» What you should do
Restate the data word for word and leave the images out.

-- START OF Given information --

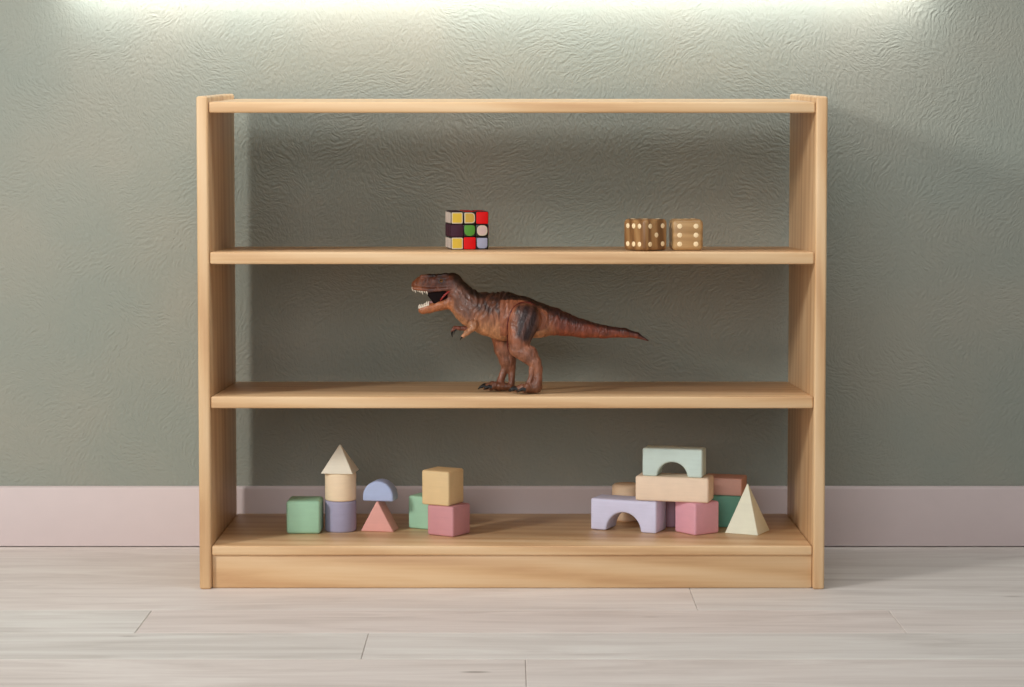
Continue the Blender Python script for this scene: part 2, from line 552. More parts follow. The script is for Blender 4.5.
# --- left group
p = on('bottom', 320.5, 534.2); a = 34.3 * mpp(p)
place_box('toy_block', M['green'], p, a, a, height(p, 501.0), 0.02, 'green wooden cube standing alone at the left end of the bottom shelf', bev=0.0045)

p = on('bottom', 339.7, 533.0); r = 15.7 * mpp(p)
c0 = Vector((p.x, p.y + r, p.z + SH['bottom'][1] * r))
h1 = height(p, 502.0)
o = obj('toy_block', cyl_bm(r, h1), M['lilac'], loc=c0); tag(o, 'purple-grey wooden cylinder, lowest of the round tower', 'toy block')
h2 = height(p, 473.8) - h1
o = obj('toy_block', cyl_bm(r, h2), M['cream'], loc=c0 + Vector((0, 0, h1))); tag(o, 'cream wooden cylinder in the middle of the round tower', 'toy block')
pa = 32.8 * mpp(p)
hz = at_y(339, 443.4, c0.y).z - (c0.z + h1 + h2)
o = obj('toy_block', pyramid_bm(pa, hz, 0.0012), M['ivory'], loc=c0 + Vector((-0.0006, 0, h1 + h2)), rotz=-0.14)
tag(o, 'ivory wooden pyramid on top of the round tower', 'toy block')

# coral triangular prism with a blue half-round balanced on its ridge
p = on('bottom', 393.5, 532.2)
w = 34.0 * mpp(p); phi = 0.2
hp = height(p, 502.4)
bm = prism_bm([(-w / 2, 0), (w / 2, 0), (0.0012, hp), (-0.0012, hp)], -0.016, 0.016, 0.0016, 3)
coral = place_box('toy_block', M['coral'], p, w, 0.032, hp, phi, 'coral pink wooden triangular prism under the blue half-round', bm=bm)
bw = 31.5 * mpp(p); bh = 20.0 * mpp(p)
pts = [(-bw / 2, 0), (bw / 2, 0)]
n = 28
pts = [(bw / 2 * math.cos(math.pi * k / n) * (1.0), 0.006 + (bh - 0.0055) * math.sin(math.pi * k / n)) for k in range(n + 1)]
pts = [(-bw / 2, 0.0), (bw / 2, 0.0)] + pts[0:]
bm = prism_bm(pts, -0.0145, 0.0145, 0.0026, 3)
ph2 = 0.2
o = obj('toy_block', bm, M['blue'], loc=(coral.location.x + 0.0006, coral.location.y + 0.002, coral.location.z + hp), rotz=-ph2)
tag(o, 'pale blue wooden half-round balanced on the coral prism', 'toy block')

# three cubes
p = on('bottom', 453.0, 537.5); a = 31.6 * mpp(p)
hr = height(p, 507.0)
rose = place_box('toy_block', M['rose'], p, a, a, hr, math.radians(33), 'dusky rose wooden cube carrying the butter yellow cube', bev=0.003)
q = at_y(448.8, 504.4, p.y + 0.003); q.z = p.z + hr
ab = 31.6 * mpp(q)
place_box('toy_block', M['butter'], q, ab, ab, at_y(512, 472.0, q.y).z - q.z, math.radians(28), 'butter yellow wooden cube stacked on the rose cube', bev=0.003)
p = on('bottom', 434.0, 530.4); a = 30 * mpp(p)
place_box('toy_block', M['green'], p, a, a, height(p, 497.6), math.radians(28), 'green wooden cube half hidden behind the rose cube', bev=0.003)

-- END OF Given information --

» The output
Continue the Blender Python script for this scene: part 2, from line 552. More parts follow. The script is for Blender 4.5.
# --- left group
p = on('bottom', 320.5, 534.2); a = 34.3 * mpp(p)
place_box('toy_block', M['green'], p, a, a, height(p, 501.0), 0.02, 'green wooden cube standing alone at the left end of the bottom shelf', bev=0.0045)

p = on('bottom', 339.7, 533.0); r = 15.7 * mpp(p)
c0 = Vector((p.x, p.y + r, p.z + SH['bottom'][1] * r))
h1 = height(p, 502.0)
o = obj('toy_block', cyl_bm(r, h1), M['lilac'], loc=c0); tag(o, 'purple-grey wooden cylinder, lowest of the round tower', 'toy block')
h2 = height(p, 473.8) - h1
o = obj('toy_block', cyl_bm(r, h2), M['cream'], loc=c0 + Vector((0, 0, h1))); tag(o, 'cream wooden cylinder in the middle of the round tower', 'toy block')
pa = 32.8 * mpp(p)
hz = at_y(339, 443.4, c0.y).z - (c0.z + h1 + h2)
o = obj('toy_block', pyramid_bm(pa, hz, 0.0012), M['ivory'], loc=c0 + Vector((-0.0006, 0, h1 + h2)), rotz=-0.14)
tag(o, 'ivory wooden pyramid on top of the round tower', 'toy block')

# coral triangular prism with a blue half-round balanced on its ridge
p = on('bottom', 393.5, 532.2)
w = 34.0 * mpp(p); phi = 0.2
hp = height(p, 502.4)
bm = prism_bm([(-w / 2, 0), (w / 2, 0), (0.0012, hp), (-0.0012, hp)], -0.016, 0.016, 0.0016, 3)
coral = place_box('toy_block', M['coral'], p, w, 0.032, hp, phi, 'coral pink wooden triangular prism under the blue half-round', bm=bm)
bw = 31.5 * mpp(p); bh = 20.0 * mpp(p)
pts = [(-bw / 2, 0), (bw / 2, 0)]
n = 28
pts = [(bw / 2 * math.cos(math.pi * k / n) * (1.0), 0.006 + (bh - 0.0055) * math.sin(math.pi * k / n)) for k in range(n + 1)]
pts = [(-bw / 2, 0.0), (bw / 2, 0.0)] + pts[0:]
bm = prism_bm(pts, -0.0145, 0.0145, 0.0026, 3)
ph2 = 0.2
o = obj('toy_block', bm, M['blue'], loc=(coral.location.x + 0.0006, coral.location.y + 0.002, coral.location.z + hp), rotz=-ph2)
tag(o, 'pale blue wooden half-round balanced on the coral prism', 'toy block')

# three cubes
p = on('bottom', 453.0, 537.5); a = 31.6 * mpp(p)
hr = height(p, 507.0)
rose = place_box('toy_block', M['rose'], p, a, a, hr, math.radians(33), 'dusky rose wooden cube carrying the butter yellow cube', bev=0.003)
q = at_y(448.8, 504.4, p.y + 0.003); q.z = p.z + hr
ab = 31.6 * mpp(q)
place_box('toy_block', M['butter'], q, ab, ab, at_y(512, 472.0, q.y).z - q.z, math.radians(28), 'butter yellow wooden cube stacked on the rose cube', bev=0.003)
p = on('bottom', 434.0, 530.4); a = 30 * mpp(p)
place_box('toy_block', M['green'], p, a, a, height(p, 497.6), math.radians(28), 'green wooden cube half hidden behind the rose cube', bev=0.003)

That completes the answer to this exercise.